Stupidly Busy Letterer: Samples. | Blog
Less-Awesome-Artist: Scribbles.

Trout

I enjoyed the Meg.

The Dredd story is getting somewhere, and I enjoyed Fiends a lot.

I don't read Black Siddha any more - life's too bloody short - and I like dth erest of the comic well enough.

Nice cover.

Note to Mr Rennie: "amongst" is a shit word. "Among" has the same meaning and is two characters shorter. :-)

- Trout McSub-editor

skurvy

I think the cover is a great piece of graphic design, it looks top fucking notch.

paulvonscott

You say 'Among', He says 'Amongst'

I thought we'd all agreed these words were das verboten!

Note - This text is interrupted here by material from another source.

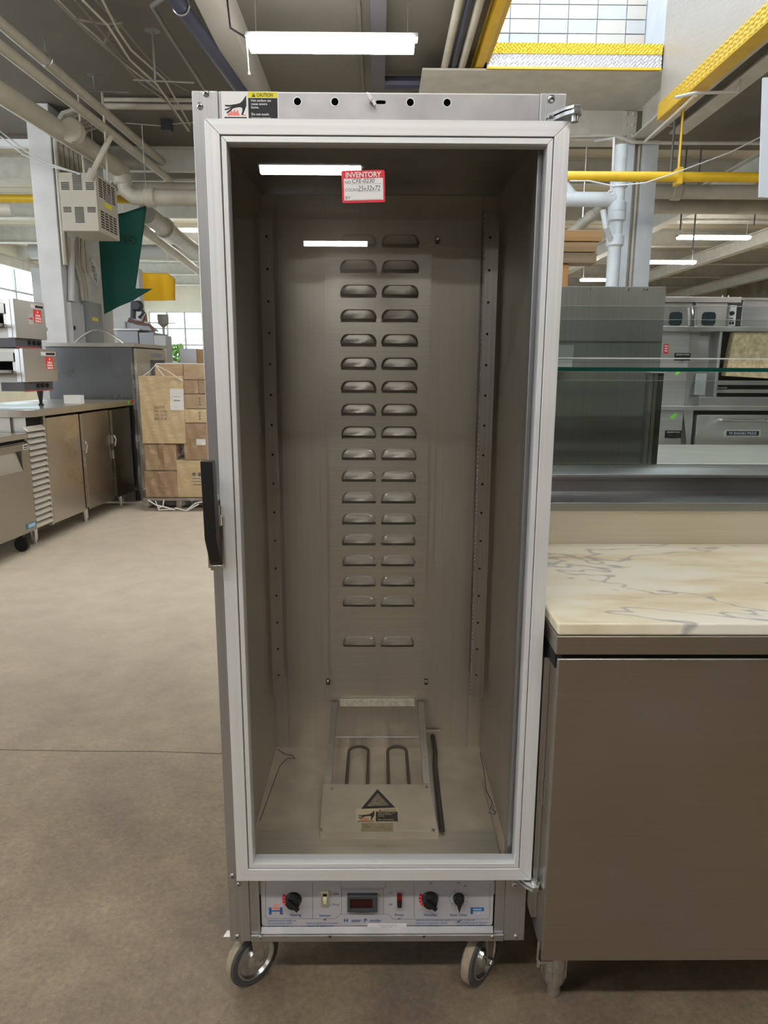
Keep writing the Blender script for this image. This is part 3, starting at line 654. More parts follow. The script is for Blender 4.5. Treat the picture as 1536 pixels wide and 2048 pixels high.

Just to sum up why I liked the cover so much.  it's well drawn by Dylan Teague, whose artwork I always enjoy on strips.  He drew my very favourite episode of the Rennie Era Rogue Trooper, and generally has a nice clean style I rather like.

Now, not only does the Eagle represent The judges, but it also of course, ties in with the Eagle Awards.  Wot with being a big Eagle.

Okay, so the missiles look a bit crayola.  But there isn't too many or too few.  You need the missiles!

But the colours involved, the gold in the logo and eagle, and the blue/red missiles really made the cover a very stand out one.

Anyway, I like it.

Dredd, I'm not sure these sort of stories are what I want from Dredd, i.e. obvious parralels with our time, but it's very well written with it's multiple plot threads and I am enjoying it.

Fiends, more happens this week, which is good!

I remember being surprised by an 8 page small press strip, but an 8 page small press strip which is continued next week!?  Kerrrikey.  Not what I'd expect at all, but the unexpected is what this section should deliver.

Negatives, the pages don't taste minty, and generally I'm not really convinced by tales from the Black Museum.